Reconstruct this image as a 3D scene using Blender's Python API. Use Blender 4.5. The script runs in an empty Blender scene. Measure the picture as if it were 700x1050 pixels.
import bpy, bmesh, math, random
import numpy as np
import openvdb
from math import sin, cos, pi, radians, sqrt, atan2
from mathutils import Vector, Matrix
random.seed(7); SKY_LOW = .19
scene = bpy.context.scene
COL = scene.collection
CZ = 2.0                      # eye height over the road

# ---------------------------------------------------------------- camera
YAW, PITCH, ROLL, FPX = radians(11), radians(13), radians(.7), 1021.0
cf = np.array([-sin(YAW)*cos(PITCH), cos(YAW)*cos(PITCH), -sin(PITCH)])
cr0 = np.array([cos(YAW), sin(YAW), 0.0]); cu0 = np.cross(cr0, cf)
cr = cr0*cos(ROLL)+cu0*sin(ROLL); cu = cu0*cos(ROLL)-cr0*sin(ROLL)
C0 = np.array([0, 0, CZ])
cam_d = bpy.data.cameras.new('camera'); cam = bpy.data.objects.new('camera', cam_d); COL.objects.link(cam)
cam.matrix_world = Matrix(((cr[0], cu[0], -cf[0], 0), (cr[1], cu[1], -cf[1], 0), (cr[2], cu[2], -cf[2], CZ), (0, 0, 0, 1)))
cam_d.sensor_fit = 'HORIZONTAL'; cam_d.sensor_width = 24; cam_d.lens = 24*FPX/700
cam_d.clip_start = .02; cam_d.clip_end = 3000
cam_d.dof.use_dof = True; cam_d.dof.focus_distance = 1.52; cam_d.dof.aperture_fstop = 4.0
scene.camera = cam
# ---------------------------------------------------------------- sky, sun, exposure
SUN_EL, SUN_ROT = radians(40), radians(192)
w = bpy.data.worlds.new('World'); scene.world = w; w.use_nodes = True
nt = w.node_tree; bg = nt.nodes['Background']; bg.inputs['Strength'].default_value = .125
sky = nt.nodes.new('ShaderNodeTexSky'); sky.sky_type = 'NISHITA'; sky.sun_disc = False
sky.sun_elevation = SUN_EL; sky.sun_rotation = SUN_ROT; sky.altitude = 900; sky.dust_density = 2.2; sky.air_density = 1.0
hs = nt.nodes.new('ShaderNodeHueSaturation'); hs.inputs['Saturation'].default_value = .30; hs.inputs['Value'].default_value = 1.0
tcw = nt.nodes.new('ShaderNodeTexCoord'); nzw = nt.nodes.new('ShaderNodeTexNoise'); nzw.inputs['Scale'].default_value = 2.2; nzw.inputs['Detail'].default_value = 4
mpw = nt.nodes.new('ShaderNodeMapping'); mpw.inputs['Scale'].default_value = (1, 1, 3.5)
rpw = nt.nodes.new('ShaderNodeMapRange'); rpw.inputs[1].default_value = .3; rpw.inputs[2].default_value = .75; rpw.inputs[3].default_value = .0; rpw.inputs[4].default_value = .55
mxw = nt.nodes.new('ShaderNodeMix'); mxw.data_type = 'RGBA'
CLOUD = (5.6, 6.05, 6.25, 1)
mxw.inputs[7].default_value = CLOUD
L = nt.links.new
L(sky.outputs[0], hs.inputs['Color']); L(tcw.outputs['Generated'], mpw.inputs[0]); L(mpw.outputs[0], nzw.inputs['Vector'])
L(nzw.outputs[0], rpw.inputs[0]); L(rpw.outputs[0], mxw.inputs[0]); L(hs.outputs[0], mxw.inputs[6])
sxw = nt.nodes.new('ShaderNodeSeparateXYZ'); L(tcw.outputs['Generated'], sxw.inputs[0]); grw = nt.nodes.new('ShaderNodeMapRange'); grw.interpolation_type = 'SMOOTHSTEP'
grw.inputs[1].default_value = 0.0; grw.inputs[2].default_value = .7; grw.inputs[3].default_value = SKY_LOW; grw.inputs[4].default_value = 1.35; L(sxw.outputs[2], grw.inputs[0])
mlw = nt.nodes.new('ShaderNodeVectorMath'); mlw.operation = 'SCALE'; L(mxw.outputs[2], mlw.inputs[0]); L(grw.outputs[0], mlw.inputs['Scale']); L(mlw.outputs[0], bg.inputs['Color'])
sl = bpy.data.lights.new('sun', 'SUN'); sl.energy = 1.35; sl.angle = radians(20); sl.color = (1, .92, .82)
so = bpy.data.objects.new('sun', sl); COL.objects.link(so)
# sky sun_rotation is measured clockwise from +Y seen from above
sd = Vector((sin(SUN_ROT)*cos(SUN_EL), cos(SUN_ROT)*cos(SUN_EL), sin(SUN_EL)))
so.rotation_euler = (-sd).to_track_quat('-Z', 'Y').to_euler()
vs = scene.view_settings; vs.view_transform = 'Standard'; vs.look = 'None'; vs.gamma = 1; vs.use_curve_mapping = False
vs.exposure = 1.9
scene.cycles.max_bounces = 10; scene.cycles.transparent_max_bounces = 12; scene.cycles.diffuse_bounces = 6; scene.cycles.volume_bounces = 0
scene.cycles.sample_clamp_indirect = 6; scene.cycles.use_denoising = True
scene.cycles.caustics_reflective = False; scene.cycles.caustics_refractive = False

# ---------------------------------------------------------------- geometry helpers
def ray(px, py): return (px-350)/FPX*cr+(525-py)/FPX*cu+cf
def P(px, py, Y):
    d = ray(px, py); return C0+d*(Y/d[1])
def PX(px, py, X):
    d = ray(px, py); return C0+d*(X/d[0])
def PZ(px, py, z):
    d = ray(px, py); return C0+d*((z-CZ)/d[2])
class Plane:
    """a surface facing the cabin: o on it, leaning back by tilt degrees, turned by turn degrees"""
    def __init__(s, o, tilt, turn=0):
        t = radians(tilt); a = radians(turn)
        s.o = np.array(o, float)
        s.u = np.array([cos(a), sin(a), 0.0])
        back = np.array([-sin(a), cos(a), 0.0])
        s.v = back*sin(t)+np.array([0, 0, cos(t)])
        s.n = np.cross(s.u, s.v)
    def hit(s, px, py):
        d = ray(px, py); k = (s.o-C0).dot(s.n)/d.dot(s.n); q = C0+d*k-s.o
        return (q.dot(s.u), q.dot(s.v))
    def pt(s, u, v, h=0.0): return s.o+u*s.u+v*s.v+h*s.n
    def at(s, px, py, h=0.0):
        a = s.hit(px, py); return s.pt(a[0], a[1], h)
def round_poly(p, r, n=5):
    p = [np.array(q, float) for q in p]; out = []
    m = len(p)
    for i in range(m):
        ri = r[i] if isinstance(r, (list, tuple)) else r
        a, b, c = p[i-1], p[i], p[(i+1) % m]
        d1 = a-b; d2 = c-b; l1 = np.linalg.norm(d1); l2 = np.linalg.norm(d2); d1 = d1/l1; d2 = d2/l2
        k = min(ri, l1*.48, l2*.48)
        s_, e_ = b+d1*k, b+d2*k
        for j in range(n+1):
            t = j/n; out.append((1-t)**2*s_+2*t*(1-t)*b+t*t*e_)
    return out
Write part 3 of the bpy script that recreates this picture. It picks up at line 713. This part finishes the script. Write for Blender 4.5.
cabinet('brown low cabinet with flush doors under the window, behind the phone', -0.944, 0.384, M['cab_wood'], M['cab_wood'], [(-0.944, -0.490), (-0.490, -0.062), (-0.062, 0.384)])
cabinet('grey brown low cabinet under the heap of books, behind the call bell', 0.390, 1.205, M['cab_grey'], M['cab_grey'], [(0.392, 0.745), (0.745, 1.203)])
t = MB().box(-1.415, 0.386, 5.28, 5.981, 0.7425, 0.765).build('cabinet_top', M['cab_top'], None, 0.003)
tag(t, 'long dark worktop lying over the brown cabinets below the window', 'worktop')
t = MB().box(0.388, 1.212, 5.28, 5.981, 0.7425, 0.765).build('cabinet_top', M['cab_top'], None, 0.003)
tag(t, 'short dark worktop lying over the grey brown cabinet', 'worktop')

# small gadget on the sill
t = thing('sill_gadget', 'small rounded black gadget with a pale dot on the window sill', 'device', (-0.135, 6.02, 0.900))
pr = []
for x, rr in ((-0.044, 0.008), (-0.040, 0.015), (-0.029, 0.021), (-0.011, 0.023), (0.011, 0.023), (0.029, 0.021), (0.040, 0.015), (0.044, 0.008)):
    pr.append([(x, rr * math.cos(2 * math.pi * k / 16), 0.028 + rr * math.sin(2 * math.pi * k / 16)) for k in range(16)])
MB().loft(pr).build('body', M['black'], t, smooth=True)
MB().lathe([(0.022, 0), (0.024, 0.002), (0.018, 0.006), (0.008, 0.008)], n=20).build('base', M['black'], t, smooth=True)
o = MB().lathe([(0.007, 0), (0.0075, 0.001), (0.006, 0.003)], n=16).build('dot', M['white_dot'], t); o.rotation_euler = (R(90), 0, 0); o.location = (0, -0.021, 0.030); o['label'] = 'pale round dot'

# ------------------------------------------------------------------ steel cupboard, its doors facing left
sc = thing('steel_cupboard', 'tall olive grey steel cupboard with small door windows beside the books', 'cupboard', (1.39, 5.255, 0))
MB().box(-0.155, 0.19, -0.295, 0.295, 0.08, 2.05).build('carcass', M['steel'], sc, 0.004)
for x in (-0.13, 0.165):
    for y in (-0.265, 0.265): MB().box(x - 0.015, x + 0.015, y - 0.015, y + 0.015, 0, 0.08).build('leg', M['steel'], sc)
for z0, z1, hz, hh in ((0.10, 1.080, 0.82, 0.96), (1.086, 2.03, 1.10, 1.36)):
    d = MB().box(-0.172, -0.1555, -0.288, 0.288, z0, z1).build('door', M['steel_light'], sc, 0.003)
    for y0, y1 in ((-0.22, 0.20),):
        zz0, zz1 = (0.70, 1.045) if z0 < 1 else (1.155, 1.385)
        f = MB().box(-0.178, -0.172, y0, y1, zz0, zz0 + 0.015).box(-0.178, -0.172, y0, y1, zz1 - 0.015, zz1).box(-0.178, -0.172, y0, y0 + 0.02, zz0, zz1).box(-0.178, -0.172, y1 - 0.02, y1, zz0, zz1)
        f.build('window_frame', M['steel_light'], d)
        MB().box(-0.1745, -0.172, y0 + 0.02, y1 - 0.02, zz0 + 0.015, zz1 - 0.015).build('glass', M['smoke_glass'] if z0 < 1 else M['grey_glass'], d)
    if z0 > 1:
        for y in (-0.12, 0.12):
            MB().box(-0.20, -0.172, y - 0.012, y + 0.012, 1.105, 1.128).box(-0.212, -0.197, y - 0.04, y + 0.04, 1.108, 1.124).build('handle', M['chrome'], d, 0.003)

• Exercise objective: Restate, please, word for word the span of records running from the first line to the line bearing "over the road", both included, and nothing outside it.

• Answer for the task:
Reconstruct this image as a 3D scene using Blender's Python API. Use Blender 4.5. The script runs in an empty Blender scene. Measure the picture as if it were 700x1050 pixels.
import bpy, bmesh, math, random
import numpy as np
import openvdb
from math import sin, cos, pi, radians, sqrt, atan2
from mathutils import Vector, Matrix
random.seed(7); SKY_LOW = .19
scene = bpy.context.scene
COL = scene.collection
CZ = 2.0                      # eye height over the road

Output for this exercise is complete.